Et pourtant, les religions instituées se soucient encore et toujours de mettre des barrières entre pur et impur, d’ériger des frontières entre le dedans et le dehors, les sauvés et les damnés, les bons et ls méchants en catégorisant le nous et les autres, le nous et eux. Malheureusement les religions passent bcp de temps et d’énergie à séparer et à classifier, pour quoi ? pour tenter de se préserver et préserver une soi-disant pureté fantasmée et illusoire.

Jésus fait sauter ces carcans une fois pour toutes et il le fait au prix de sa vie et il le fait avec l’autorité de Fils de Dieu, non pas comme révolutionnaire, mais comme Fils du Père, au nom d’un Dieu, qui ne vient pas réinstaurer un nouvel ordre moral, mais un Dieu qui part, qui sort, qui va sur les chemins du monde ; un Dieu qui saisit à pleines mains la pâte du monde, la chair du monde…
Allons-nous le suivre ?

Libéré.es de l’obsession de la pureté que nous reste-t-il ? Hé bien les humains, l’humanité, les femmes hommes enfants jeunes ; en quête de guérison, de délivrance et de relèvement.

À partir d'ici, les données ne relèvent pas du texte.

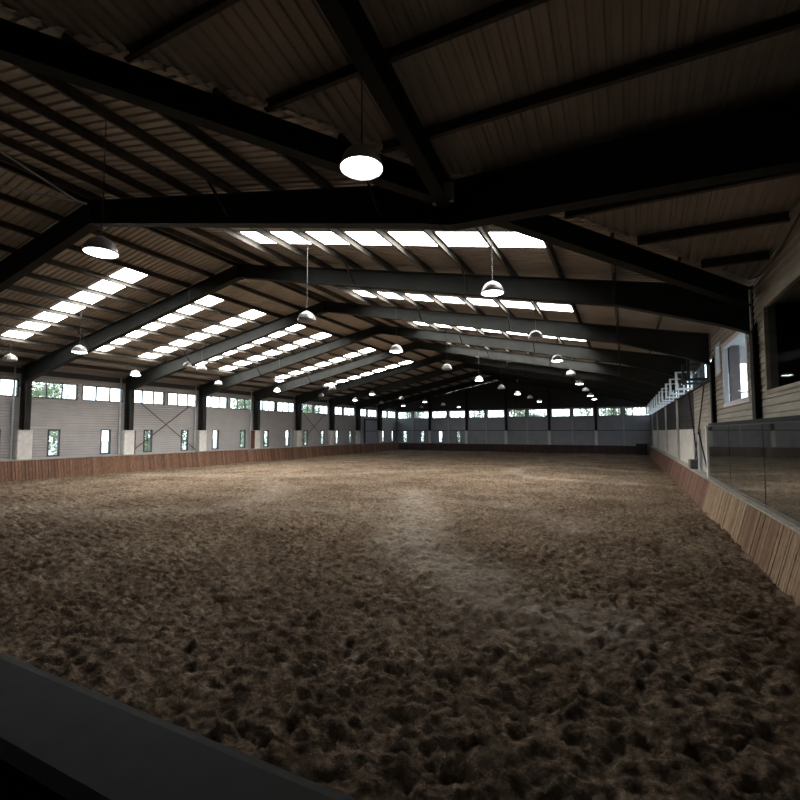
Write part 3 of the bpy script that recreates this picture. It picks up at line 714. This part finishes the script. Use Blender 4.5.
for nm, x, z, ks, lits in rows:
    for n, (k, lit) in enumerate(zip(ks, lits)):
        y = 4.85 + 6*k - max(0, k-6)*.2
        xx = x - (.1 if (k == 0 and x > -5) else -.08 if k == 0 else 0) + random.uniform(-.02, .02)
        hang(xx, y, z + random.uniform(-.02, .02) - (.09 if k == 0 and x < -5 else 0), lit, '%s domed pendant lamp in the %s row, %s' % ('lit' if lit else 'unlit', nm, nth(n)))
hang(-14.95, 12.05, 5.1, 0, 'small unlit pendant on a long wire hanging from the ridge, apart from the rows', .62)

# ------------------------------------------------------------------ trees outside
def make_tree(seed, h, rad, nl):
    rr = random.Random(seed); r = empty('tree')
    t = MB(); t.lathe([(.22, 0), (.17, 1.2), (.13, h*.5), (.05, h*.85)], 8)
    for k in range(7):
        a = rr.uniform(0, 6.28); z = rr.uniform(.3, .7)*h; ln = rad*rr.uniform(.5, .9)
        t.tube([(0, 0, z), (math.cos(a)*ln*.5, math.sin(a)*ln*.5, z+.5), (math.cos(a)*ln, math.sin(a)*ln, z+1.2)], .05, 5)
    t.build('trunk', M['bark'], r)
    c = MB(); blobs = [(rr.uniform(-.6, .6)*rad, rr.uniform(-.6, .6)*rad, rr.uniform(.12, .92)*h, rr.uniform(.35, .6)*rad) for _ in range(16)]
    for _ in range(nl):
        bx_, by_, bz_, br = rr.choice(blobs)
        v = Vector((rr.gauss(0, 1), rr.gauss(0, 1), rr.gauss(0, .8))).normalized()*br*rr.random()**.4
        p = Vector((bx_, by_, max(bz_, .5))) + v; s = rr.uniform(.1, .22)
        if p.z < .25: continue
        a = Vector((rr.gauss(0, 1), rr.gauss(0, 1), rr.gauss(0, 1))).normalized(); b2 = a.cross(Vector((rr.gauss(0, 1), rr.gauss(0, 1), rr.gauss(0, 1)))).normalized()
        c.add([p-a*s, p-b2*s*.55, p+a*s, p+b2*s*.55], [(0, 1, 2, 3)])
    c.build('crown', M['leaf'], r)
    return r
tp = [make_tree(1, 6.5, 2.3, 2600), make_tree(2, 8.0, 2.6, 3000), make_tree(3, 5.2, 2.2, 2300)]; first = [True]*3
def tree(x, y, k, label, sc=1.):
    o = tp[k] if first[k] else copy_tree(tp[k]); first[k] = False
    o.location = (x, y, -.3); o.rotation_euler.z = random.uniform(0, 6.28); o.scale = (sc,)*3
    tag(o, label, 'tree', 'trees outside the hall')
for i in range(10):
    tree(-43 - (i % 2)*5, 17 + i*6.6, i % 3, 'leafy green tree outside the left wall windows, ' + nth(i), .95)
for i in range(8):
    tree(-30 + i*4.9, 67 + (i % 2)*4.5, (i+1) % 3, 'leafy green tree outside the far end windows, ' + nth(i, 'the left corner'), 1.)

# ------------------------------------------------------------------ world, camera, view
w = bpy.data.worlds.new('overcast'); S.world = w; w.use_nodes = True
N, L = w.node_tree.nodes, w.node_tree.links; bg = N['Background']
tc = N.new('ShaderNodeTexCoord'); sp = N.new('ShaderNodeSeparateXYZ'); L.new(tc.outputs['Generated'], sp.inputs[0])
r = N.new('ShaderNodeValToRGB'); r.color_ramp.elements[0].position = .0; r.color_ramp.elements[1].position = .6
r.color_ramp.elements[0].color = (.88, .95, 1, 1); r.color_ramp.elements[1].color = (.72, .85, 1, 1)
L.new(sp.outputs[2], r.inputs[0]); L.new(r.outputs[0], bg.inputs[0]); bg.inputs[1].default_value = 5.0
cam = bpy.data.cameras.new('camera'); co = bpy.data.objects.new('camera', cam); C.objects.link(co)
cam.sensor_width = 36; cam.lens = 458.09/800*36; cam.shift_y = 4/800; cam.clip_end = 500; cam.clip_start = .05
co.location = (0, 0, 2.6412); co.rotation_euler = (math.pi/2 + .0595, 0, .4551)
S.camera = co
S.view_settings.view_transform = 'Standard'; S.view_settings.look = 'None'; S.view_settings.gamma = 1; S.view_settings.exposure = 0
S.view_settings.use_curve_mapping = False
S.cycles.use_denoising = True
try: S.cycles.denoiser = 'OPENIMAGEDENOISE'
except Exception: pass
S.cycles.max_bounces = 7; S.cycles.diffuse_bounces = 4; S.cycles.glossy_bounces = 3; S.cycles.transparent_max_bounces = 12
S.cycles.sample_clamp_indirect = 4; S.cycles.caustics_reflective = False; S.cycles.caustics_refractive = False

A l’image de la syrokphénicienne en colère, notre humanité hurle, vitupère et éructe sa détresse et sa révolte ; – dans nos maisons, familles maltraitantes, nos rues déshumanisées, sur les champs de guerre et de ruines, dans les désastres écologiques et les menaces nucléaires – Jésus vient, entre en dialogue, il écoute, il entend et répond à nos cris.

A l’image de l’homme à la langue nouée, notre humanité est sans paroles, confuse et dépersonnalisée ; elle erre perdue, désorientée, incapable de communiquer et de se faire comprendre ; au-milieu du tohu-bohu « cul par dessus tête, sens dessus dessous », Jésus vient et prend chaque personne à part Ephphata ; libérant la Parole, il redonne, à chacun.e, statut et visage humains.